The profanity in the film was interesting. The French are so much more creative than we Puritan descendants are when it comes to swearing. A friend gave me a pretty fun French profanity handbook a couple of winters ago and I considered doing my write up on the cultural basis of the profanity in the film. Then I figured, I'd better not push it. That might be a little too philosophical for my poor rudimentary French.

This morning I finished writing our final essay for the term. We had to write about clothing. I know, that's a pretty open ended topic as well, and not one that I find particularly engaging. And we had to use the conditional verb tense at least five times. The conditional is an easy tense to conjugate and it isn't an unusual one, but when you have to use it, it can seem a little forced. I have been struggling with this assignment for a couple of days. I couldn't get enthused about the topic until I came up with the hook: imagine what an extraterrestrial would think about clothing (ah, there's the conditional tense!) if he visited Earth 500 years ago and then came back again today.
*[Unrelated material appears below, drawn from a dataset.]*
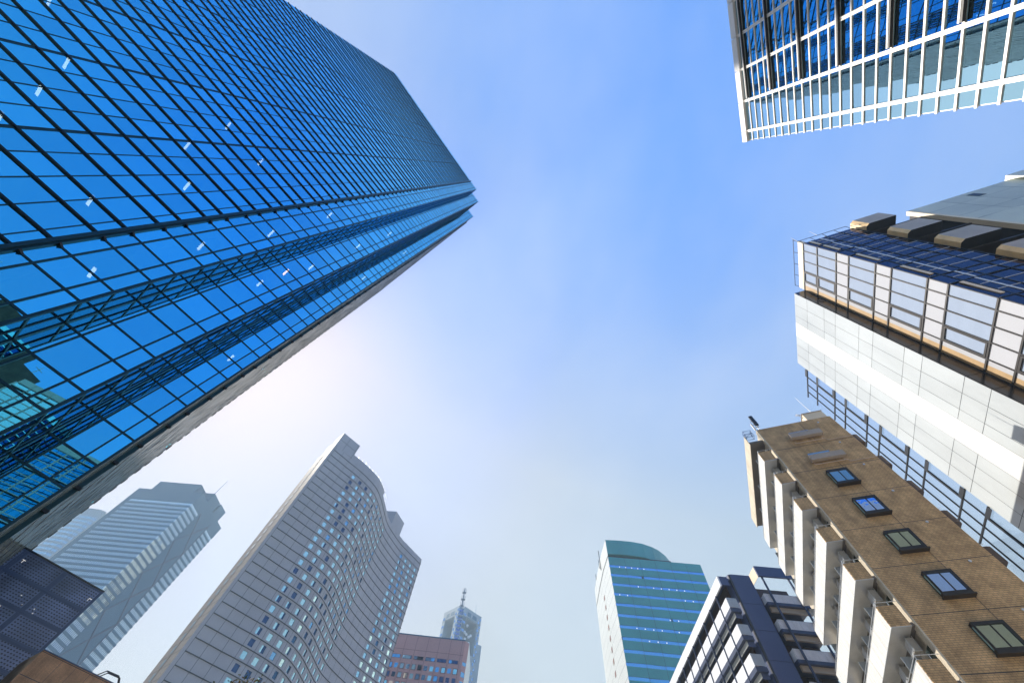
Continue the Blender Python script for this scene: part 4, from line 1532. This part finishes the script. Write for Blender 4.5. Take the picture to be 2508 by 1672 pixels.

My essay has the proper mix of humor and cynicism that I have maintained in all my writing assignments. The prof will love it.

In a metaphorical way, using my right brain for all this creative writing in French gives my left brain a bit of a rest. I'm stuffing all sorts of vertebrate anatomy and biochemistry and animal physiology things in there and it gets a little crowded and stuffy. Writing about extraterrestrials observing human clothing styles...that's a bit of fresh air.

2 comments:

Oldgraymare said...

Yahoo for all that fun right brain stuff!

Chainsaw said...

I'm so glad to read about your life and how much you're enjoying yourself. A warm hello to you and your menagerie!